Although some reports state that an extra 4.5 million parents will now be eligible, the number of parents who will actually be able, in economic terms, to take advantage of this new right with a view to reducing their work commitment is likely to be relatively low. The burden to business should be correspondingly limited. Indeed, Walsh’s report found that small businesses generally had a better record on accepting flexible working requests than larger ones.

Employers who are worried about needing full-time workers should bear in mind that flexible working means just that – it might mean working from eight to four, instead of nine to five, or working from home one day a week. It does not necessarily mean that staff will want to work part-time, or that everyone who becomes eligible will apply.

While these alternative options may still be difficult to accommodate, for example, in manufacturing, where strict rotas have to be operated, it is important to remember that employers can still decline flexible working requests, so long as they can give one of eight valid business reasons for doing so.


The proposals from Walsh have now gone out to consultation, and it is expected that the final legislation will come into force in April 2009. It has been recommended that any change should be implemented at once, rather than a staged introduction, to avoid creating confusion for businesses and employees.

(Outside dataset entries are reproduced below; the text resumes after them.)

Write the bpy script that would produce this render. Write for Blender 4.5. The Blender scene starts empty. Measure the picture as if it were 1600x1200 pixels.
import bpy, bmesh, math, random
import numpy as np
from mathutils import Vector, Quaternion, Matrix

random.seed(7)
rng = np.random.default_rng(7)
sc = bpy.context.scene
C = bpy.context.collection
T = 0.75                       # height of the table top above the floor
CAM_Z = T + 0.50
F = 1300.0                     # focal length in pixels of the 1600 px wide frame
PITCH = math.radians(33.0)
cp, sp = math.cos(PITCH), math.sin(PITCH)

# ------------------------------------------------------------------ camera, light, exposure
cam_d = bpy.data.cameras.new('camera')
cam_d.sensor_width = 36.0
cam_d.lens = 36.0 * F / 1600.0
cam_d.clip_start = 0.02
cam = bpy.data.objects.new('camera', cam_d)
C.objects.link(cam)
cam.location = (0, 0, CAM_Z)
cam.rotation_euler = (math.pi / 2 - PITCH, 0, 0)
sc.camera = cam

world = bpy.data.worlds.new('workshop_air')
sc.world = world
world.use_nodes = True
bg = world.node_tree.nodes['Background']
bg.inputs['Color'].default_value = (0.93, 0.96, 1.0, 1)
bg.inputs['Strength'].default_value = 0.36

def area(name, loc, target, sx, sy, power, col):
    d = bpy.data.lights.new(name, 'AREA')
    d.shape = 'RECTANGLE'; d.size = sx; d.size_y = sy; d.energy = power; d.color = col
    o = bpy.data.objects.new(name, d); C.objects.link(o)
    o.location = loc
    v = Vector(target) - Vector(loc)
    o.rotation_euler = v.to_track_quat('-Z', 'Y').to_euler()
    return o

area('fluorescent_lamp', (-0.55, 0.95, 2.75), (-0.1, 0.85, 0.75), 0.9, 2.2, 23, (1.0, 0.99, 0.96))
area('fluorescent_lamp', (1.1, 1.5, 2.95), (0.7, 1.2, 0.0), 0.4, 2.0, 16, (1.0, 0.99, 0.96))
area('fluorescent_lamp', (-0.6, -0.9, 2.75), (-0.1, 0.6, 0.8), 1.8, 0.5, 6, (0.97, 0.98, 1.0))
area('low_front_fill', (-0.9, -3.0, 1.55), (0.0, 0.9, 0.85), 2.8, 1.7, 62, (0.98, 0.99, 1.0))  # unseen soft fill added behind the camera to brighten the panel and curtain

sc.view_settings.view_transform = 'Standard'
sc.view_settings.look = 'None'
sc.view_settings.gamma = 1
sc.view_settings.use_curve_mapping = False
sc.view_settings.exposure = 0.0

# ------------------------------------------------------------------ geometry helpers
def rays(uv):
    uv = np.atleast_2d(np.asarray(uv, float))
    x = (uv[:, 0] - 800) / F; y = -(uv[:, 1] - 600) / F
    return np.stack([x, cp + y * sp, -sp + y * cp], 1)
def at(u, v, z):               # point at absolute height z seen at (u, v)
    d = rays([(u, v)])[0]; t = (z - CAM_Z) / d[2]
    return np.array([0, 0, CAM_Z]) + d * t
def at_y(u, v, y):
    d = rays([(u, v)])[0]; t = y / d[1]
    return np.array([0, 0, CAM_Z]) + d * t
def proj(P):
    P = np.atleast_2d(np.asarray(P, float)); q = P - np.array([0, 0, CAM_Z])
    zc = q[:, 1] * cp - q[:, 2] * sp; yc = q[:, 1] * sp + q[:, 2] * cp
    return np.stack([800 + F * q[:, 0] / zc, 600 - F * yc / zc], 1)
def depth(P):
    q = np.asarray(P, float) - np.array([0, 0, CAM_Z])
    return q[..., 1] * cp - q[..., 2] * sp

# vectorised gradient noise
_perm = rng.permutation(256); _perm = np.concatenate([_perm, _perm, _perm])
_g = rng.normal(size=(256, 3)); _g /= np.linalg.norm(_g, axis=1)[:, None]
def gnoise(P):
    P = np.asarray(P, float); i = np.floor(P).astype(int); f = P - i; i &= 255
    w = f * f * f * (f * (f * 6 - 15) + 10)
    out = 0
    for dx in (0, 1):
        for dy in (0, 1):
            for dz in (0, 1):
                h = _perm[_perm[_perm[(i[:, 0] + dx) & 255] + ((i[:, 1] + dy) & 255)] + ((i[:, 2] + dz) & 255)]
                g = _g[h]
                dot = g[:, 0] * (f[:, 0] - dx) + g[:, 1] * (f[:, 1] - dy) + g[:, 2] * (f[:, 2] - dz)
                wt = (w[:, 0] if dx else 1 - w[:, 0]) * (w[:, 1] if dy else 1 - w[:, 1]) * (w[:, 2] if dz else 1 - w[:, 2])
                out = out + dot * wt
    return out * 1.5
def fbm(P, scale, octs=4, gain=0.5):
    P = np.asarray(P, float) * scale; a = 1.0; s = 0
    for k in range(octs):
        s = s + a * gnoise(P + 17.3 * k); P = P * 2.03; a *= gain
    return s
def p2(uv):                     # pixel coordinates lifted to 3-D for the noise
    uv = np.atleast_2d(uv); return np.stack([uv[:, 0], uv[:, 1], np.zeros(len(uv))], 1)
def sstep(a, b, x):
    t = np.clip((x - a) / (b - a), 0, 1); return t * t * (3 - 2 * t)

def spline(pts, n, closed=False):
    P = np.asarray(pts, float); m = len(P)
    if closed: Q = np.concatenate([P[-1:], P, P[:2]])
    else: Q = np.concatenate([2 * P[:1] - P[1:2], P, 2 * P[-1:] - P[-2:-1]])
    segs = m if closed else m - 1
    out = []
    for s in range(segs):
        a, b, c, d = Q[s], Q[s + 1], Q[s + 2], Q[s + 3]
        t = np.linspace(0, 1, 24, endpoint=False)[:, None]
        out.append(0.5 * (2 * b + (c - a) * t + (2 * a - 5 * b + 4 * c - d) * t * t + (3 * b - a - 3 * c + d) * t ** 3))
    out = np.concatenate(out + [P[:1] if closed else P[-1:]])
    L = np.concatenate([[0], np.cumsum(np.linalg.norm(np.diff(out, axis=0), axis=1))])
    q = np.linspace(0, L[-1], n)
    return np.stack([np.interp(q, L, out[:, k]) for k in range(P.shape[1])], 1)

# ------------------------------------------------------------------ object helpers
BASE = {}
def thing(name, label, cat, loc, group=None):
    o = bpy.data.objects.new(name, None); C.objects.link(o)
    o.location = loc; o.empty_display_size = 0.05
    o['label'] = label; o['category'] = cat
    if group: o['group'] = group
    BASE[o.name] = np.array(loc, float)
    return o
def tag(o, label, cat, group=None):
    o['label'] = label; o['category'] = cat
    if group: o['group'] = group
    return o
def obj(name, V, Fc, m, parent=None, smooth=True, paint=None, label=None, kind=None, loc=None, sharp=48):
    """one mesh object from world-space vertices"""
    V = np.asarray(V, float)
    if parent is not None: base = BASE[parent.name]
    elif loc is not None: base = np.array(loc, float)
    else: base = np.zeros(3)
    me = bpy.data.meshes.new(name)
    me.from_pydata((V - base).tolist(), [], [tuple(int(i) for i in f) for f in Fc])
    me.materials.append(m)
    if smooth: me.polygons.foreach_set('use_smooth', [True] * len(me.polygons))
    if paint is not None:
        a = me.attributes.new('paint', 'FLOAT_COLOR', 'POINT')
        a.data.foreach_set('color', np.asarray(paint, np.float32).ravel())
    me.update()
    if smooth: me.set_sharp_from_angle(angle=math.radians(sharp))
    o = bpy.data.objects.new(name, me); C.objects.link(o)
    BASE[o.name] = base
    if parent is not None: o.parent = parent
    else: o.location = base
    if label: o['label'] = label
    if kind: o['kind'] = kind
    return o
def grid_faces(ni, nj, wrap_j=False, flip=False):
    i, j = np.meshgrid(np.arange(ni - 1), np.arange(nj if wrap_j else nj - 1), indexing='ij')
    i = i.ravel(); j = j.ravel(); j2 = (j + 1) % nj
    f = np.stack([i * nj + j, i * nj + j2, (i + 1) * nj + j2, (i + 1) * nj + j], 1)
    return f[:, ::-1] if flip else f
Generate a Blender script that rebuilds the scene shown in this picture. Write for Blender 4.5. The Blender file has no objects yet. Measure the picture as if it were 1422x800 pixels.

At least initially, making flexible working work may be a matter of trial and error. The present scheme is working reasonably well, with about 90% of requests for flexi-time being met.

The key to success is in ensuring that those involved are not intractable in their response. It requires the co-operation of both managers and colleagues. An open dialogue as to the likely problems and how they may be overcome requires a confident and mature approach to the issues. Ultimately, employers must have the courage of their convictions, weighing up the long-term benefits to their business by accommodating the needs of their workforce.

Key points

  • The government has accepted Imelda Walsh’s recommendations to extend the right to request flexible working to parents with children under the age of 16.
  • At present, the right to seek flexible working applies only to parents with children under six years old, or parents of disabled children under 18 and those with adult-carer responsibilities.
  • Flexible working can mean a variety of things – from flexible hours, to compressed hours, part-time working, job-share, as well as mobile and home-working.
  • Employers can decline flexible working requests, as long as they can give one of eight valid business reasons for doing so
  • The recommendations have gone to consultation, and will be implemented in April 2009.